My firm and my team members are not to blame. I take the blame. I turned a blind eye to Joe’s poor attitude and behavior. He was abusive. He played games. At times I witnessed it and at times I ignored it. I failed to be an ‘A’ level sales person in this instance. And for this I have apologized to my firm and my team members. However, I will not apologize to Joe. As in any abusive relationship, and subsequent break-up or divorce, I will no longer be the victim. Joe may never come to realize or admit his faults or role in the dissipation of our relationship. But, my twenty-plus years of experience tells me that we are just one in a long line of firms that he’ll chew through.

Confidentiality & Non-Compete's Part 2 - March 7, 2015

As a follow-up to the advice I shared with a friend from last week, he took the high road and explained his confidentiality agreement concerns to the interviewing company, and here’s what happened.


Jim started the interview off by immediately explaining to the HR manager that he had a binding non-disclosure agreement with his current company, and more specifically, he was uncomfortable proceeding in any conversation if they were going to challenge him on disclosing certain aspects of his current role. Well, they not only were okay with the position he was taking, they felt his honesty and trustworthiness were to be commended. Then, before he knew it, they were joined by the VP of Sales and the CEO. The HR manager quickly explained the scenario and that is when reality set in.


The first question the CEO asked of Jim was how the current owner of the company he is with was doing. While they are not close friends, they have been members of the same country club for years, and see each other socially at least once per month. The VP of Sales went on to ask about other people in the company. And then, out of nowhere, the VP of Sales disclosed that he recently moved to a new home, next door to one of Jim’s best friends. All Jim could think of was Wow!

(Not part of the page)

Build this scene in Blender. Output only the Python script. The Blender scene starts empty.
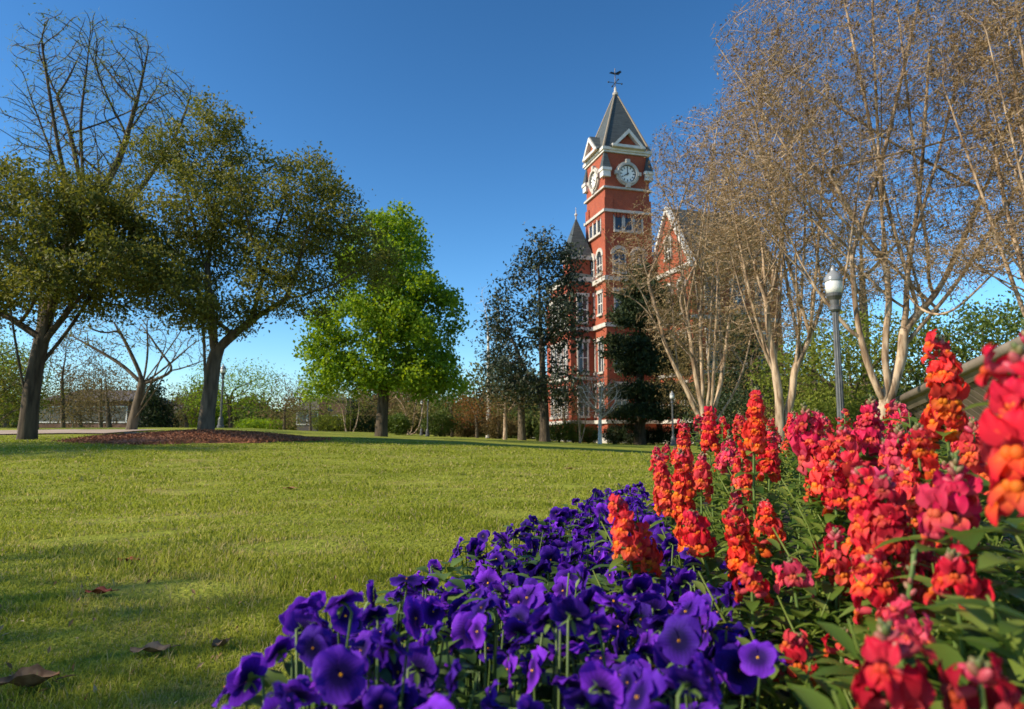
import bpy, math, random
import numpy as np
from mathutils import Vector, Matrix

# ---------------------------------------------------------------- camera, sky, sun, exposure
SC = bpy.context.scene
COL = SC.collection
F = 700.0
PITCH = math.radians(6.8)
CAM = np.array([0.0, 0.0, 0.5])
cam = bpy.data.cameras.new("camera")
camo = bpy.data.objects.new("camera", cam)
COL.objects.link(camo)
camo.location = CAM
camo.rotation_euler = (math.pi / 2 + PITCH, 0, 0)
cam.sensor_width = 36.0
cam.lens = 36.0 * F / 1024
cam.clip_start = 0.02
cam.clip_end = 4000
cam.dof.use_dof = True
cam.dof.focus_distance = 2.6
cam.dof.aperture_fstop = 7.0
SC.camera = camo

SUN_EL = math.radians(33)
SUN_H = Vector((-0.955, -0.30)).normalized()          # towards the sun, on the ground plane
SUN_DIR = Vector((SUN_H.x * math.cos(SUN_EL), SUN_H.y * math.cos(SUN_EL), math.sin(SUN_EL)))
W = bpy.data.worlds.new("World")
SC.world = W
W.use_nodes = True
nt = W.node_tree
bg = nt.nodes["Background"]
sky = nt.nodes.new("ShaderNodeTexSky")
sky.sky_type = 'NISHITA'
sky.sun_disc = False
sky.sun_elevation = SUN_EL
sky.sun_rotation = math.atan2(SUN_H.x, SUN_H.y)
sky.altitude = 100
sky.air_density = 1.0
sky.dust_density = 0.3
sky.ozone_density = 4.0
hs = nt.nodes.new("ShaderNodeHueSaturation")
hs.inputs["Hue"].default_value = 0.491
hs.inputs["Saturation"].default_value = 1.06
gm = nt.nodes.new("ShaderNodeGamma")
gm.inputs[1].default_value = 1.45
nt.links.new(sky.outputs[0], gm.inputs[0])
nt.links.new(gm.outputs[0], hs.inputs["Color"])
nt.links.new(hs.outputs[0], bg.inputs[0])
bg.inputs[1].default_value = 0.067
sl = bpy.data.lights.new("sun", 'SUN')
sl.energy = 5.0
sl.angle = math.radians(0.55)
sl.color = (1.0, 0.86, 0.65)
so = bpy.data.objects.new("sun", sl)
COL.objects.link(so)
so.rotation_euler = SUN_DIR.to_track_quat('Z', 'Y').to_euler()
SC.view_settings.view_transform = 'Standard'
SC.view_settings.look = 'None'
SC.view_settings.exposure = 0.55
SC.view_settings.gamma = 1.0
SC.render.engine = 'CYCLES'
SC.cycles.max_bounces = 6
SC.cycles.diffuse_bounces = 3
SC.cycles.glossy_bounces = 2
SC.cycles.transmission_bounces = 4
SC.cycles.use_denoising = True

# ---------------------------------------------------------------- helpers
RNG = np.random.default_rng(7)
random.seed(7)
CP, SP = math.cos(PITCH), math.sin(PITCH)


def at(x, y, Y):
    """the world point at depth Y seen at photograph pixel x, y"""
    u, v = (x - 512) / F, (354.5 - y) / F
    d = np.array([u, CP - v * SP, SP + v * CP])
    return CAM + d * (Y / d[1])


def sstep(a, b, x):
    t = np.clip((np.asarray(x, float) - a) / (b - a), 0, 1)
    return t * t * (3 - 2 * t)


def terrain(x, y):
    x = np.asarray(x, float); y = np.asarray(y, float)
    z = 0.56 * sstep(3, 24, y) * (1 - sstep(-10, 8, x - 0.05 * y))
    z = z + 0.40 * sstep(18, 32, y) * (1 - sstep(-13, -5, x))
    z = z + 0.012 * np.sin(x * 1.3 + 0.5) * np.cos(y * 0.9) + 0.05 * np.sin(x * 0.21) * np.sin(y * 0.17 + 1) * sstep(2, 12, y)
    return z * (1 - sstep(120, 300, y))


def mesh_np(name, V, faces, smooth=True, attrs=None, mats=(), midx=None):
    me = bpy.data.meshes.new(name)
    V = np.asarray(V, np.float32)
    me.vertices.add(len(V))
    me.vertices.foreach_set("co", V.ravel())
    loops, starts, n = [], [], 0
    for fa in faces:
        fa = np.asarray(fa, np.int32)
        if not len(fa):
            continue
        k = fa.shape[1]
        loops.append(fa.ravel())
        starts.append(n + np.arange(len(fa)) * k)
        n += fa.size
    L = np.concatenate(loops); S = np.concatenate(starts)
    me.loops.add(len(L)); me.loops.foreach_set("vertex_index", L)
    me.polygons.add(len(S)); me.polygons.foreach_set("loop_start", S.astype(np.int32))
    if midx is not None:
        me.polygons.foreach_set("material_index", np.asarray(midx, np.int32))
    me.polygons.foreach_set("use_smooth", np.full(len(S), smooth, bool))
    for m in mats:
        me.materials.append(m)
    for k, a in (attrs or {}).items():
        at_ = me.attributes.new(k, 'FLOAT', 'POINT')
        at_.data.foreach_set("value", np.asarray(a, np.float32))
    me.update(calc_edges=True)
    me.validate()
    return me


def link(name, me, parent=None, loc=None, label=None, cat=None, group=None, kind=None):
    o = bpy.data.objects.new(name, me)
    COL.objects.link(o)
    if parent is not None:
        o.parent = parent
    if loc is not None:
        o.location = [float(c) for c in loc]
    if label: o["label"] = label
    if cat: o["category"] = cat
    if group: o["group"] = group
    if kind: o["kind"] = kind
    return o


def thing(name, label, cat, loc=(0, 0, 0), rz=0.0, group=None):
    o = link(name, None, None, loc, label, cat, group)
    o.rotation_euler = (0, 0, rz)
    return o


class MB:
    """collects shapes for ONE mesh"""
    def __init__(s):
        s.V = []; s.F = {}; s.n = 0; s.M = {}; s.A = []

    def add(s, V, *Fs, mat=0, a=None):
        V = np.asarray(V, float)
        for f in Fs:
            f = np.asarray(f, int)
            if len(f):
                s.F.setdefault(f.shape[1], []).append(f + s.n)
                s.M.setdefault(f.shape[1], []).append(np.full(len(f), mat))
        s.V.append(V); s.n += len(V)
        s.A.append(np.zeros(len(V)) if a is None else np.asarray(a, float) * np.ones(len(V)))

    def box(s, x0, x1, y0, y1, z0, z1, mat=0):
        V = [(x, y, z) for z in (z0, z1) for y in (y0, y1) for x in (x0, x1)]
        s.add(V, [(0, 2, 3, 1), (4, 5, 7, 6), (0, 1, 5, 4), (2, 6, 7, 3), (0, 4, 6, 2), (1, 3, 7, 5)], mat=mat)

    def tube(s, P, R, n=6, mat=0, a=None, cap=True):
        P = np.asarray(P, float); R = np.ones(len(P)) * np.asarray(R, float)
        T = np.gradient(P, axis=0)
        T /= np.linalg.norm(T, axis=1)[:, None] + 1e-12
        r = np.array([1, 0, 0]) if abs(T[0][0]) < 0.8 else np.array([0, 1, 0])
        ang = np.arange(n) * 2 * math.pi / n
        V = []
        for i in range(len(P)):
            r = r - T[i] * r.dot(T[i]); r /= np.linalg.norm(r) + 1e-12
            b = np.cross(T[i], r)
            V.append(P[i] + R[i] * (np.cos(ang)[:, None] * r + np.sin(ang)[:, None] * b))
        V = np.concatenate(V)
        i = np.arange(len(P) - 1)[:, None] * n; k = np.arange(n)[None, :]; k2 = (k + 1) % n
        Q = np.stack([i + k, i + k2, i + n + k2, i + n + k], -1).reshape(-1, 4)
        Fs = [Q]
        if cap:
            V = np.concatenate([V, P[:1], P[-1:]]); m = len(P) * n; e = (len(P) - 1) * n
            kk = np.arange(n); kn = (kk + 1) % n
            Fs.append(np.concatenate([np.stack([kn, kk, np.full(n, m)], -1), np.stack([e + kk, e + kn, np.full(n, m + 1)], -1)]))
        s.add(V, *Fs, mat=mat, a=a)

    def lathe(s, prof, n=24, c=(0, 0, 0), mat=0, flute=0.0):
        ang = np.arange(n) * 2 * math.pi / n
        V = []
        for r, z in prof:
            rr = r * (1 - flute * (np.arange(n) % 2))
            V.append(np.stack([rr * np.cos(ang), rr * np.sin(ang), np.full(n, z)], -1))
        V = np.concatenate(V) + np.asarray(c)
        i = np.arange(len(prof) - 1)[:, None] * n; k = np.arange(n)[None, :]; k2 = (k + 1) % n
        s.add(V, np.stack([i + k, i + k2, i + n + k2, i + n + k], -1).reshape(-1, 4), mat=mat)

    def prism(s, poly, fn, d0, d1, mat=0):
        """outline in 2-D, pushed from depth d0 to d1; fn maps (a, b, depth) to a point"""
        n = len(poly)
        V = [fn(a, b, d0) for a, b in poly] + [fn(a, b, d1) for a, b in poly]
        ca = np.mean(np.array(poly), axis=0)
        V += [fn(ca[0], ca[1], d0), fn(ca[0], ca[1], d1)]
        Q = [(i, (i + 1) % n, n + (i + 1) % n, n + i) for i in range(n)]
        T = [((i + 1) % n, i, 2 * n) for i in range(n)] + [(n + i, n + (i + 1) % n, 2 * n + 1) for i in range(n)]
        s.add(V, Q, T, mat=mat)

    def ellip(s, c, r, n=10, m=7, mat=0, rot=None, a=None):
        th = np.linspace(0.02, math.pi - 0.02, m)
        ph = np.arange(n) * 2 * math.pi / n
        V = np.array([(math.sin(t) * math.cos(p) * r[0], math.sin(t) * math.sin(p) * r[1], math.cos(t) * r[2]) for t in th for p in ph])
        if rot is not None:
            V = V @ np.asarray(rot).T
        V = V + np.asarray(c)
        i = np.arange(m - 1)[:, None] * n; k = np.arange(n)[None, :]; k2 = (k + 1) % n
        s.add(V, np.stack([i + k, i + n + k, i + n + k2, i + k2], -1).reshape(-1, 4), mat=mat, a=a)

    def build(s, name, mats, parent=None, smooth=False, loc=None, attr=None, fixn=False, **kw):
        if not isinstance(mats, (list, tuple)): mats = [mats]
        ks = sorted(s.F)
        Fs = [np.concatenate(s.F[k]) for k in ks]
        mi = np.concatenate([np.concatenate(s.M[k]) for k in ks])
        me = mesh_np(name, np.concatenate(s.V), Fs, smooth, {attr: np.concatenate(s.A)} if attr else None, mats, mi)
        if fixn:
            import bmesh
            b = bmesh.new(); b.from_mesh(me); bmesh.ops.recalc_face_normals(b, faces=b.faces); b.to_mesh(me); b.free()
        return link(name, me, parent, loc, **kw)


# ---------------------------------------------------------------- materials
def mat(name, col, rough=0.7, spec=0.3, col2=None, scale=5.0, detail=4, metal=0.0, bump=0.0, bscale=None, coords='Object', stretch=None, lo=0.35, hi=0.65):
    m = bpy.data.materials.new(name); m.use_nodes = True
    t = m.node_tree; p = t.nodes["Principled BSDF"]
    p.inputs["Base Color"].default_value = (*col, 1)
    p.inputs["Roughness"].default_value = rough
    p.inputs["Specular IOR Level"].default_value = spec
    p.inputs["Metallic"].default_value = metal
    if col2 or bump:
        tc = t.nodes.new("ShaderNodeTexCoord"); v = tc.outputs[coords]
        if stretch:
            mp = t.nodes.new("ShaderNodeMapping"); mp.inputs["Scale"].default_value = stretch
            t.links.new(v, mp.inputs[0]); v = mp.outputs[0]
        if col2:
            n = t.nodes.new("ShaderNodeTexNoise"); n.inputs["Scale"].default_value = scale; n.inputs["Detail"].default_value = detail
            t.links.new(v, n.inputs["Vector"])
            r = t.nodes.new("ShaderNodeValToRGB")
            r.color_ramp.elements[0].position = lo; r.color_ramp.elements[1].position = hi
            r.color_ramp.elements[0].color = (*col, 1); r.color_ramp.elements[1].color = (*col2, 1)
            t.links.new(n.outputs[0], r.inputs[0]); t.links.new(r.outputs[0], p.inputs["Base Color"])
        if bump:
            n2 = t.nodes.new("ShaderNodeTexNoise"); n2.inputs["Scale"].default_value = bscale or scale; n2.inputs["Detail"].default_value = 6
            t.links.new(v, n2.inputs["Vector"])
            b = t.nodes.new("ShaderNodeBump"); b.inputs["Strength"].default_value = bump; b.inputs["Distance"].default_value = 0.02
            t.links.new(n2.outputs[0], b.inputs["Height"]); t.links.new(b.outputs[0], p.inputs["Normal"])
    return m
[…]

These gentlemen could have exposed Jim to others that he knows personally and professionally. He took the high road and they could do nothing but show their respect. They even went on to tell their own story. You see, they too ask their employees to sign a confidentiality agreement, and someone who was recently let go has been violating that trust. A former employee thought he could get away with discussing client engagements, being detailed in his resume, and even bending the truth to make himself sound stronger and more engaged than he actually was.


But here is the worst part, the former employee thought he could move under the radar, which obviously was not the case. Little did he know, or believe, just how well connected the CEO and the VP of Sales were in the marketplace. They know so many people in a variety of roles from corporate recruiters to freelance recruiters to business owners. They did not go seeking out their former employee, but rather people began to ask questions. Calls and texts began to happen about “who knows this guy” and “is he who he says he is”. All the while, he was violating the confidentiality agreement he signed, and he had no idea he was about to cause himself a great hardship.

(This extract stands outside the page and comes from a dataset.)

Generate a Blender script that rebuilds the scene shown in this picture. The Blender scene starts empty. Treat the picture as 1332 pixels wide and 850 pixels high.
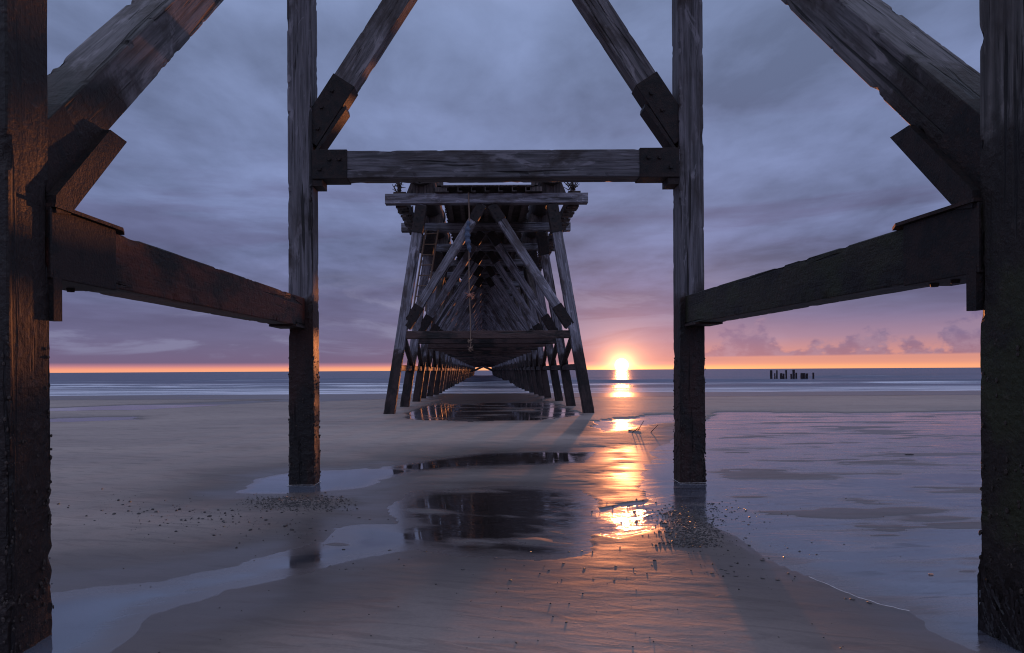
import bpy, bmesh, math, random
import numpy as np
from mathutils import Vector, Matrix, noise as mnoise

random.seed(7)
rng = np.random.default_rng(11)
SC = bpy.context.scene
COL = SC.collection
CAM_H = 1.5
F = 888.0                      # focal length in photo pixels (24 mm on 36 mm, 1332 px)
VX, VY = 628.0, 482.0          # where the pier's axis meets the horizon in the photo
ROLL = math.radians(0.33)
SUN_AZ = math.radians(11.5)
SUN_EL = math.radians(1.5)

# ------------------------------------------------------------------ small helpers
def s2l(r, g, b):
    f = lambda c: (c/255)/12.92 if c/255 <= 0.04045 else (((c/255)+0.055)/1.055)**2.4
    return (f(r), f(g), f(b), 1.0)

def ground_at(px, py, z=0.0):
    """ground point (x, y) seen at a photo pixel"""
    dx, dy = px-VX, py-VY
    c, s = math.cos(ROLL), math.sin(ROLL)
    ux, uy = c*dx - s*dy, s*dx + c*dy
    d = F*(CAM_H-z)/max(uy, 0.5)
    return (ux/F*d, d)

def sm(a, b, x):
    t = np.clip((x-a)/(b-a), 0, 1)
    return t*t*(3-2*t)

# vectorised gradient noise
_perm = np.random.default_rng(5).permutation(512)
_ang = np.random.default_rng(6).uniform(0, 2*math.pi, 512)
def pnoise(x, y, seed=0):
    xi, yi = np.floor(x).astype(int), np.floor(y).astype(int)
    xf, yf = x-xi, y-yi
    def g(ix, iy, fx, fy):
        h = _perm[(_perm[(ix+seed*37) & 511]+iy) & 511]
        return np.cos(_ang[h])*fx+np.sin(_ang[h])*fy
    u, v = xf**3*(xf*(xf*6-15)+10), yf**3*(yf*(yf*6-15)+10)
    a, b = g(xi, yi, xf, yf), g(xi+1, yi, xf-1, yf)
    c, d = g(xi, yi+1, xf, yf-1), g(xi+1, yi+1, xf-1, yf-1)
    return (a+(b-a)*u+((c+(d-c)*u)-(a+(b-a)*u))*v)*1.5
def fbm(x, y, o=4, seed=0):
    r, a, t = 0, 1.0, 0
    for k in range(o):
        r = r+a*pnoise(x*2**k, y*2**k, seed+k*3); t += a; a *= .5
    return r/t

# ------------------------------------------------------------------ node helpers
class Nodes:
    def __init__(self, nt):
        self.nt = nt
        nt.nodes.clear()
    def n(self, kind, **kw):
        nd = self.nt.nodes.new(kind)
        for k, v in kw.items(): setattr(nd, k, v)
        return nd
    def put(self, sock, v):
        if isinstance(v, bpy.types.NodeSocket): self.nt.links.new(v, sock)
        elif v is not None:
            if isinstance(v, (tuple, list)) and len(v) == 4 and sock.type == 'VECTOR': v = v[:3]
            sock.default_value = v
    def m(self, op, a, b=None, c=None, clamp=False):
        nd = self.n('ShaderNodeMath', operation=op, use_clamp=clamp)
        self.put(nd.inputs[0], a); self.put(nd.inputs[1], b)
        if c is not None: self.put(nd.inputs[2], c)
        return nd.outputs[0]
    def v(self, op, a, b=None, s=None):
        nd = self.n('ShaderNodeVectorMath', operation=op)
        self.put(nd.inputs[0], a)
        if b is not None: self.put(nd.inputs[1], b)
        if s is not None: self.put(nd.inputs['Scale'], s)
        return nd.outputs['Value'] if op in ('LENGTH', 'DOT_PRODUCT', 'DISTANCE') else nd.outputs[0]
    def mix(self, f, a, b, blend='MIX'):
        nd = self.n('ShaderNodeMix', data_type='RGBA', blend_type=blend, clamp_factor=True)
        self.put(nd.inputs[0], f); self.put(nd.inputs[6], a); self.put(nd.inputs[7], b)
        return nd.outputs[2]
    def mr(self, x, a, b, c=0.0, d=1.0, smooth=True):
        nd = self.n('ShaderNodeMapRange', interpolation_type='SMOOTHSTEP' if smooth else 'LINEAR')
        for i, q in enumerate((x, a, b, c, d)): self.put(nd.inputs[i], q)
        return nd.outputs[0]
    def noise(self, vec, scale, detail=4, rough=.5, dist=0.0, dim='3D'):
        nd = self.n('ShaderNodeTexNoise', noise_dimensions=dim)
        self.put(nd.inputs['Vector'], vec); nd.inputs['Scale'].default_value = scale
        nd.inputs['Detail'].default_value = detail; nd.inputs['Roughness'].default_value = rough
        nd.inputs['Distortion'].default_value = dist
        return nd.outputs[0]
    def ramp(self, f, stops, interp='LINEAR'):
        nd = self.n('ShaderNodeValToRGB'); cr = nd.color_ramp; cr.interpolation = interp
        while len(cr.elements) < len(stops): cr.elements.new(.5)
        for e, (p, c) in zip(cr.elements, stops):
            e.position = p; e.color = c if len(c) == 4 else (*c, 1)
        self.put(nd.inputs[0], f)
        return nd.outputs[0]
    def sep(self, v):
        nd = self.n('ShaderNodeSeparateXYZ'); self.put(nd.inputs[0], v); return nd.outputs
    def comb(self, x, y, z):
        nd = self.n('ShaderNodeCombineXYZ')
        for i, q in enumerate((x, y, z)): self.put(nd.inputs[i], q)
        return nd.outputs[0]
    def bump(self, h, strength, dist, normal=None):
        nd = self.n('ShaderNodeBump')
        self.put(nd.inputs['Height'], h); self.put(nd.inputs['Strength'], strength); self.put(nd.inputs['Distance'], dist)
        if normal is not None: self.put(nd.inputs['Normal'], normal)
        return nd.outputs[0]
    def out(self, bsdf, kind='ShaderNodeOutputMaterial'):
        o = self.n(kind); self.nt.links.new(bsdf, o.inputs['Surface'])
    def bsdf(self, color, rough, normal=None, ior=1.45, metal=0.0, spec=0.5):
        p = self.n('ShaderNodeBsdfPrincipled')
        self.put(p.inputs['Base Color'], color); self.put(p.inputs['Roughness'], rough)
        self.put(p.inputs['IOR'], ior); self.put(p.inputs['Metallic'], metal)
        self.put(p.inputs['Specular IOR Level'], spec)
        if normal is not None: self.put(p.inputs['Normal'], normal)
        return p.outputs[0]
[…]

The former employee became cocky and his arrogance got the best of him. He continued to push his resume into the market and it eventually found its way online on a random job board. The problem was that this job board was a public forum and his former employer accessed it. They made a copy and forwarded to their attorney. The former employee is now in legal proceedings because of his violation.


These are everyday occurrences. Stories like this one have sadly become the rule and not the exception. My friend Jim took the high road and it paid off. But, all too often, former employees simply laugh at the formality of their previous agreements, and they take the low road. These are people that cannot be trusted. They do not deserve to be interviewed much less hired. And so I ask all ‘A’ level sales people to remember these stories to avoid becoming one themselves. Take the high road folks, it always pays off in the long run.